Slice very thinly a penny loaf, then pour on a pint of boiling cream, and let it stand two hours. Then take eight eggs, half a pound of butter, and a nutmeg grated; beat them well together, and mix them into the cream and bread, with half a pound of currants well washed and dried, and a spoonful of white wine or brandy. Bake in patty-pans lined with puff paste.

SPINACH TARTS.

Scald some spinach in boiling water and then drain it quite dry. Chop it, and stew it in some butter and cream, with a very little salt, some sugar, some bits of citron, and a very little orange-flower water.
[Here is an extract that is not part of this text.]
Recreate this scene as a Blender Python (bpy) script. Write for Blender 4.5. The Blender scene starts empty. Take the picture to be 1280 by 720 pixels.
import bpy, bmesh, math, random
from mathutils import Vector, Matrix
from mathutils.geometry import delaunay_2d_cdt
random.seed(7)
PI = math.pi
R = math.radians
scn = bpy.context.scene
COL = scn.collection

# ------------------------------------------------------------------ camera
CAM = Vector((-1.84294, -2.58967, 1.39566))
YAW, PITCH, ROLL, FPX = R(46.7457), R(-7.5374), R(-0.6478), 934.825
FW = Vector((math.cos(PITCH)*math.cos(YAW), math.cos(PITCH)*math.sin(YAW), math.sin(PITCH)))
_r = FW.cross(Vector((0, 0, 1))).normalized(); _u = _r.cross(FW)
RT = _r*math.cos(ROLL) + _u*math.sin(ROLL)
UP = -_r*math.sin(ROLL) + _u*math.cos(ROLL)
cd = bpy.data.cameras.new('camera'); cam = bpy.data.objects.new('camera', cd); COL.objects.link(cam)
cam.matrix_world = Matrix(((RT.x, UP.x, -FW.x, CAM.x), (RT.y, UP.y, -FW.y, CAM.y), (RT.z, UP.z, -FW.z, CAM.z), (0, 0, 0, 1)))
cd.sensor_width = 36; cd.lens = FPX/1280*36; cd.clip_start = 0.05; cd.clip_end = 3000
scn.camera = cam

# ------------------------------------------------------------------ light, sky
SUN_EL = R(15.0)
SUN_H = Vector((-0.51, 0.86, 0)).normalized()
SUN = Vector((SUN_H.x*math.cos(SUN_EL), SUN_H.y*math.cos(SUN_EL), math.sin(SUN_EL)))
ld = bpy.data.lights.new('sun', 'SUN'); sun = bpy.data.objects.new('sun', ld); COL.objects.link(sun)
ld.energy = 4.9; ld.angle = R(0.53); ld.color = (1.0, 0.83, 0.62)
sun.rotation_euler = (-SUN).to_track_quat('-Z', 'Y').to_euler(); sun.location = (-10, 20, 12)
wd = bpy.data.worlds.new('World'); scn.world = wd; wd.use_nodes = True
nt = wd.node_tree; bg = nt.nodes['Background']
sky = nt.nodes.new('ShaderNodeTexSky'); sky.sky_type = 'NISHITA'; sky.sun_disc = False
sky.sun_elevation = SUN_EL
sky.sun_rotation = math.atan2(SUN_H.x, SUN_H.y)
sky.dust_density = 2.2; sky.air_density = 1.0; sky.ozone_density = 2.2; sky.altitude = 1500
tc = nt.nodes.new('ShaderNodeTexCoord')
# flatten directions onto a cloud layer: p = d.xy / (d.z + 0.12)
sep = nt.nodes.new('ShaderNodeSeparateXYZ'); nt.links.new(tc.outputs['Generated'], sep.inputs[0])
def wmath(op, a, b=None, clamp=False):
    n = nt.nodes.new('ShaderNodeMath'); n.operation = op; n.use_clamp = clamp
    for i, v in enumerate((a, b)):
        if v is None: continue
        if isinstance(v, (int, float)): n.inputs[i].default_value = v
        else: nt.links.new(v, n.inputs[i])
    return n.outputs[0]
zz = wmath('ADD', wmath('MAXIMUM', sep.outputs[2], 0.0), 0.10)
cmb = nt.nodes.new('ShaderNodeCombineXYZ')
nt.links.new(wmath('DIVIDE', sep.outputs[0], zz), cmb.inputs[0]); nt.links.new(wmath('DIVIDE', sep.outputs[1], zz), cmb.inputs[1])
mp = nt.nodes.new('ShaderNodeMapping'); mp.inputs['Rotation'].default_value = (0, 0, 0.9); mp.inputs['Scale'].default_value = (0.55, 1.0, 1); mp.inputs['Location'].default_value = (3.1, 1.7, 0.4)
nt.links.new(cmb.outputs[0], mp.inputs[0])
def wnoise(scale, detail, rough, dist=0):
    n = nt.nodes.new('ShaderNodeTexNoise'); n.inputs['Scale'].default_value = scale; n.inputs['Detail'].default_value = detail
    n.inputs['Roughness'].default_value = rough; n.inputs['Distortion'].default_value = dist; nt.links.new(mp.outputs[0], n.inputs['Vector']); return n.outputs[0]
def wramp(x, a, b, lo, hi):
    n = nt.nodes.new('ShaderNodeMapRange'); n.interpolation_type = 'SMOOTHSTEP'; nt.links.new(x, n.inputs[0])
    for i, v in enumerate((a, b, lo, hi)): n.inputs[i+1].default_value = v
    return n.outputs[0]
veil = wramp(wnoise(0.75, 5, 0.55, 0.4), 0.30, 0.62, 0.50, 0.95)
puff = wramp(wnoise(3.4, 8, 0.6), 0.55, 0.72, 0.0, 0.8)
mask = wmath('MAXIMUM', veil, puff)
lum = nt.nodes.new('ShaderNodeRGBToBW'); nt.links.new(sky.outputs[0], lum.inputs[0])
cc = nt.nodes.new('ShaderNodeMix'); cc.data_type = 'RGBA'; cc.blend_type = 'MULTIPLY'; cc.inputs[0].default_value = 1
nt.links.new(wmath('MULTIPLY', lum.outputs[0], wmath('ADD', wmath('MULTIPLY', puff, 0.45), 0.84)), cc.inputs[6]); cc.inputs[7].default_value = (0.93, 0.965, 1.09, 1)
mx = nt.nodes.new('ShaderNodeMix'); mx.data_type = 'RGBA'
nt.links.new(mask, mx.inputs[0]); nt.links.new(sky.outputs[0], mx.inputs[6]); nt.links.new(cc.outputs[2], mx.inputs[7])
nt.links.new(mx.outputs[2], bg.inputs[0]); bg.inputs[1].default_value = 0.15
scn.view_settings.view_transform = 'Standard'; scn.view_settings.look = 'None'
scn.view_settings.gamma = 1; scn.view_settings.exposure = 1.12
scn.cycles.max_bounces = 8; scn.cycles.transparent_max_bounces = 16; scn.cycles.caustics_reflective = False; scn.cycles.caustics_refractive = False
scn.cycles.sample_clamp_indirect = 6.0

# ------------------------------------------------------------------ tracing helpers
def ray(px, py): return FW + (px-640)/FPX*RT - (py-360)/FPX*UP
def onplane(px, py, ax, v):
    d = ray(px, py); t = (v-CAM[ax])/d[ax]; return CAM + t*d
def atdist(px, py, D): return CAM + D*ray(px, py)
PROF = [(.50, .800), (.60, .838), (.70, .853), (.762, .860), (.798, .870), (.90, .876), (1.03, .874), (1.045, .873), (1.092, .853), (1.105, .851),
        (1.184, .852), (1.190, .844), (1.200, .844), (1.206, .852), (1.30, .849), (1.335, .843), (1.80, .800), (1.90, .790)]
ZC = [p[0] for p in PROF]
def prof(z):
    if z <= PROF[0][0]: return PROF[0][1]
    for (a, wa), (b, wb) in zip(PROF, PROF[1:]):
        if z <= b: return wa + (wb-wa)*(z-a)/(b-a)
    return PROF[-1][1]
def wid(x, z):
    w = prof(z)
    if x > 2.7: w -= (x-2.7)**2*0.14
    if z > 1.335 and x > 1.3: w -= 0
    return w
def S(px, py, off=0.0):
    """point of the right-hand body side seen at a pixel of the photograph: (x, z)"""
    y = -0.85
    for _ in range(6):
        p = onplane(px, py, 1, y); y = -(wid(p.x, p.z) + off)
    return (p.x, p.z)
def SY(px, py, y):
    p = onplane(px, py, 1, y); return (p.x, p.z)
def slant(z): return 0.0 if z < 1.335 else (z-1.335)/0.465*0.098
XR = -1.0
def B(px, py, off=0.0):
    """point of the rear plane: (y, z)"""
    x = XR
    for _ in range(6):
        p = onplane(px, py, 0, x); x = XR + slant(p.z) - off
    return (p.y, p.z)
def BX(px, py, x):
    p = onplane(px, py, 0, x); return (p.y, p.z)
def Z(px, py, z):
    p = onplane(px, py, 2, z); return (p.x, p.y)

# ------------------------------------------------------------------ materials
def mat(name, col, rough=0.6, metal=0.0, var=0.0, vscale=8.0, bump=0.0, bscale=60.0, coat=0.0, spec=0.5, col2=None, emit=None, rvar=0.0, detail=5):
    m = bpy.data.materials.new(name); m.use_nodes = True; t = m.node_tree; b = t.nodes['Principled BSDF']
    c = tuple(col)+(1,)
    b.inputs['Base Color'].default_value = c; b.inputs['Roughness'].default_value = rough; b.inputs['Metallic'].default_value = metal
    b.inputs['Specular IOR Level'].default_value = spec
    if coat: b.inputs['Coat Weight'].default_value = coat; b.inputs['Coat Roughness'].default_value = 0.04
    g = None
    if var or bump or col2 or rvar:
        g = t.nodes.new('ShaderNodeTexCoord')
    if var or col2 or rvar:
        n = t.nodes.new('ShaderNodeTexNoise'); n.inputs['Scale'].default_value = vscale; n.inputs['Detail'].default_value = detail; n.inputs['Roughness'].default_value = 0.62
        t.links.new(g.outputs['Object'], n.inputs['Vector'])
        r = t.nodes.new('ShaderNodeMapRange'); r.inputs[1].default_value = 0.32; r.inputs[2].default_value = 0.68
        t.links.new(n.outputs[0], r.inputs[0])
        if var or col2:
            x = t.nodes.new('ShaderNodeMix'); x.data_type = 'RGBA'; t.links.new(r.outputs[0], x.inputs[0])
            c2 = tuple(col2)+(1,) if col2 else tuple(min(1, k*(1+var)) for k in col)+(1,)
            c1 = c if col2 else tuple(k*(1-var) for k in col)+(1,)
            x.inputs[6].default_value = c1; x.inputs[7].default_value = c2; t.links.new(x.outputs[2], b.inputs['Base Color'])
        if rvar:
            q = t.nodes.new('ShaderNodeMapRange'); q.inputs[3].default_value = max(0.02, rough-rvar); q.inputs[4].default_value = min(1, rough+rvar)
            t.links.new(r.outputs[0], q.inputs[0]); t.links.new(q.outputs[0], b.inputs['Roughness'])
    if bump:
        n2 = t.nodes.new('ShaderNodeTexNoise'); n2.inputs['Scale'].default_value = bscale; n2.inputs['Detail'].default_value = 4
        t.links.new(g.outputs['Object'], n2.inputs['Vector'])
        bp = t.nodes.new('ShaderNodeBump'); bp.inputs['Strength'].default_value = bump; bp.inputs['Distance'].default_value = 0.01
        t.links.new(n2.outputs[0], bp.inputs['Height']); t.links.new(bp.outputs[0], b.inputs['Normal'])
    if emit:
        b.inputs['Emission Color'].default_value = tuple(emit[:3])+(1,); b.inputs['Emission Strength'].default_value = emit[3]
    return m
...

Put it into a good puff paste, and bake in a moderate oven.

TEA CAKES.

Take three pounds of flour, five ounces of sugar, six ounces of butter rubbed into the flour, and a teacupful of new barm, set them to rise with milk and water, then mix them and let them stand half an hour, then make them up, roll thin, and lay on tins to rise, then bake in a hot oven.

FUNERAL BISCUITS.

Take sixteen eggs, three pounds of flour, three pounds of lump sugar grated, mix, and form into forty-eight fingers. (N.B. - The writer would suggest experimenting with half or one-fourth of the quantity, and using castor sugar, in lieu of the tedious process of grating lump.)

BUNS.

Take three pounds of sugar, half a pound of butter, and a quarter of a pound of sugar rubbed well together; take a little clove pepper and carraway seeds, one pound of currants, a teacupful of new barm set to rise half an hour, then mix it up, and let it stand until risen, then make into buns.

RICE CUSTARDS.

Put a blade of mace and a quartered nutmeg into a quart of cream; boil it, then strain it, and add it to some whole rice boiled, and a little brandy. Sweeten to taste, and stir over the fire until it thickens, then serve it up in cups or in a dish. To be eaten either hot or cold.